##### Data to process

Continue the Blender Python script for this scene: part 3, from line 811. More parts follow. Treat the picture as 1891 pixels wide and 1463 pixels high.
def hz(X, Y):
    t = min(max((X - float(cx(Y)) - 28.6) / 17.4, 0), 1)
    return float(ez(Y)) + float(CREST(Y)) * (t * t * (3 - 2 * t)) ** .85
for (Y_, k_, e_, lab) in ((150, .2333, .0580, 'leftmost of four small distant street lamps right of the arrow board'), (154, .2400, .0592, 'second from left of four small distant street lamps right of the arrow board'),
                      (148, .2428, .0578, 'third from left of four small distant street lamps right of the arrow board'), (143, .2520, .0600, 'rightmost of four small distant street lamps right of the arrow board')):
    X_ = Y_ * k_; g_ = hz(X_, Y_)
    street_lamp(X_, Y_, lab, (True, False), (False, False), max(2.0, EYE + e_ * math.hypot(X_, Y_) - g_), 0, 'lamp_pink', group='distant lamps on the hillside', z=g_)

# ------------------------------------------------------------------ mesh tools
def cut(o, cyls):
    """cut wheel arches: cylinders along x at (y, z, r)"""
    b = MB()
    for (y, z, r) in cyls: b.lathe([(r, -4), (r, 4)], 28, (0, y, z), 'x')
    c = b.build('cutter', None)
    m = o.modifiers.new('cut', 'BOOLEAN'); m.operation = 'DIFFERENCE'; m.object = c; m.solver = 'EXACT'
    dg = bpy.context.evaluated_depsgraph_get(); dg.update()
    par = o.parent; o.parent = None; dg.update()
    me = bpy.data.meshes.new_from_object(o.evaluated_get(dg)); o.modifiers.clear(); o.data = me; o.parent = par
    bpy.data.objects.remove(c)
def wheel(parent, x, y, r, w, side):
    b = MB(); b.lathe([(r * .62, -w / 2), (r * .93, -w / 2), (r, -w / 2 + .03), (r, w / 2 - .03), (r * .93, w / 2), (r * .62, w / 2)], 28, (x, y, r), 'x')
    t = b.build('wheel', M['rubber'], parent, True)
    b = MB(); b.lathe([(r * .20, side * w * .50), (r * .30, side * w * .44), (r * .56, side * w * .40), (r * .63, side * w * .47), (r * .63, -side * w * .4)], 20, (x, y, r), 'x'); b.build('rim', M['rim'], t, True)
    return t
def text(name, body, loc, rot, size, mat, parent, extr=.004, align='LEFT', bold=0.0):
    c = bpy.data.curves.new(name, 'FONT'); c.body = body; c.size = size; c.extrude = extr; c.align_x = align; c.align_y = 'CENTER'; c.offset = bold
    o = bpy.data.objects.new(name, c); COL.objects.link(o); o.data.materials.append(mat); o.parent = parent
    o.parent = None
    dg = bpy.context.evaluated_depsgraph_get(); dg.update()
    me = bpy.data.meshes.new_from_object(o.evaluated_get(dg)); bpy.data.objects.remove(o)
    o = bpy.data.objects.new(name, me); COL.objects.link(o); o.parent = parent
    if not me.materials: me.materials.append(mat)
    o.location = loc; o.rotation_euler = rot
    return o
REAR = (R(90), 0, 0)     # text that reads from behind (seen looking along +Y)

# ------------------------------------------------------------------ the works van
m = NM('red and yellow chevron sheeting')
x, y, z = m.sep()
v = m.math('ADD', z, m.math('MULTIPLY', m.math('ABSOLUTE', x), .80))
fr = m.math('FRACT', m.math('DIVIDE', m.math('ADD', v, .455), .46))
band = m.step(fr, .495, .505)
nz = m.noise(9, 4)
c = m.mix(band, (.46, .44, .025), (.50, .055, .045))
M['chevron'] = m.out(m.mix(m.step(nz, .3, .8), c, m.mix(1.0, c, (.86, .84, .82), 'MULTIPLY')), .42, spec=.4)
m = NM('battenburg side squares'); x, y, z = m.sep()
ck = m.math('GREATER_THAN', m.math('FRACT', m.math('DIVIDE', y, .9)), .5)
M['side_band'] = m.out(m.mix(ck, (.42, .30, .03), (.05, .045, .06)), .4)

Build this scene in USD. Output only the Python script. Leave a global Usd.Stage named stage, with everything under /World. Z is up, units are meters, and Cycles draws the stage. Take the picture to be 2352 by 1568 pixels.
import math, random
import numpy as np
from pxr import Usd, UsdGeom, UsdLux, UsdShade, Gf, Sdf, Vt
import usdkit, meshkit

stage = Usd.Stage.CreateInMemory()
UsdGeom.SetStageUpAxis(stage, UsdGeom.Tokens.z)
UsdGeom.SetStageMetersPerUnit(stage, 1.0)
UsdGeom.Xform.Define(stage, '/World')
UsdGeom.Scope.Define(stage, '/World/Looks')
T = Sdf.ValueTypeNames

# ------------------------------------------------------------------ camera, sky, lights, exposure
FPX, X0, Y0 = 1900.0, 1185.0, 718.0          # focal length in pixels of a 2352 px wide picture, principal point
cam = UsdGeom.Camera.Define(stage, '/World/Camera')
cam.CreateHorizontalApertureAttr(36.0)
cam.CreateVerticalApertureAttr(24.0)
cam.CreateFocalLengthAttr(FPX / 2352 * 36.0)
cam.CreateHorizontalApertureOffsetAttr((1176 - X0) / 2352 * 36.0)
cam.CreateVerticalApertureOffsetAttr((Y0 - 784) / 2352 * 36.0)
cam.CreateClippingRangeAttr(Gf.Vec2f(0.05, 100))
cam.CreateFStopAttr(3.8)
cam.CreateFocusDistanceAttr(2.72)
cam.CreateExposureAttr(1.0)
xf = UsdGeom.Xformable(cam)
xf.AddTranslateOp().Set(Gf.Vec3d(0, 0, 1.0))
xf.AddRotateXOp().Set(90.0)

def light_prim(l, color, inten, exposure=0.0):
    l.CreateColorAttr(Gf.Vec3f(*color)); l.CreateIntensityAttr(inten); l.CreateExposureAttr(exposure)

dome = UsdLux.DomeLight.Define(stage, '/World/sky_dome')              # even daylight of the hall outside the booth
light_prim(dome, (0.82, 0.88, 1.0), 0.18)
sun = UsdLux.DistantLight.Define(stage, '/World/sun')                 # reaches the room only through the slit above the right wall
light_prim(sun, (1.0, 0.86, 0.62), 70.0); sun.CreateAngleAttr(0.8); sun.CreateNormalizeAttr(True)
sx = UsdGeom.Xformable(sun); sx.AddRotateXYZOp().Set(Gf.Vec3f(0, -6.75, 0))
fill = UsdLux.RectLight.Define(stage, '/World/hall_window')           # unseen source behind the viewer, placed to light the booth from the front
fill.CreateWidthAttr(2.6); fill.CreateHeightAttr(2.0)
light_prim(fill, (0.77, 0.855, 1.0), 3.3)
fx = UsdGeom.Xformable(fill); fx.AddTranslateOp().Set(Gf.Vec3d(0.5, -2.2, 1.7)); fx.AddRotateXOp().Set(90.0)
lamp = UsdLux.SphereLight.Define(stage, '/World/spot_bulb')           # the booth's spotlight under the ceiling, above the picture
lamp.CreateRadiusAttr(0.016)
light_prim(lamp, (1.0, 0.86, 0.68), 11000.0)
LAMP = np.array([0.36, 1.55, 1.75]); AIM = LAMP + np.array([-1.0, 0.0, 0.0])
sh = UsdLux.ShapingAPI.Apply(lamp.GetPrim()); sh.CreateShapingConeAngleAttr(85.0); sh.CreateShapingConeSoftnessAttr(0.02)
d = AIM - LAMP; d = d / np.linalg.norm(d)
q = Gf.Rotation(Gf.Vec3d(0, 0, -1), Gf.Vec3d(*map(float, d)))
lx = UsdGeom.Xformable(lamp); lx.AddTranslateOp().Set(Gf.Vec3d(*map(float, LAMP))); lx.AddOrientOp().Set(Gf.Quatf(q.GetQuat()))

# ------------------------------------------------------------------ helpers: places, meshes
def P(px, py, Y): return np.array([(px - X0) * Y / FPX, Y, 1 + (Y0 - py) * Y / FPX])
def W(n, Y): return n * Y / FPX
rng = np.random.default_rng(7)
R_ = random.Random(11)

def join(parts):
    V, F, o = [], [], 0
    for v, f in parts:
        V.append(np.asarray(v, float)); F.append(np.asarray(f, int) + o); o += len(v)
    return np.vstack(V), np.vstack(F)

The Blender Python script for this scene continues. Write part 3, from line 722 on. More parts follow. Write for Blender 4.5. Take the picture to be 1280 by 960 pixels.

##########

Short problem:
Within the listing above, the range opens at the line with "Build this scene" and closes at the line with "T = Sdf.ValueTypeNames". Reproduce exactly the lines of that range, including both ends.

Answer for the task:
Build this scene in USD. Output only the Python script. Leave a global Usd.Stage named stage, with everything under /World. Z is up, units are meters, and Cycles draws the stage. Take the picture to be 2352 by 1568 pixels.
import math, random
import numpy as np
from pxr import Usd, UsdGeom, UsdLux, UsdShade, Gf, Sdf, Vt
import usdkit, meshkit

stage = Usd.Stage.CreateInMemory()
UsdGeom.SetStageUpAxis(stage, UsdGeom.Tokens.z)
UsdGeom.SetStageMetersPerUnit(stage, 1.0)
UsdGeom.Xform.Define(stage, '/World')
UsdGeom.Scope.Define(stage, '/World/Looks')
T = Sdf.ValueTypeNames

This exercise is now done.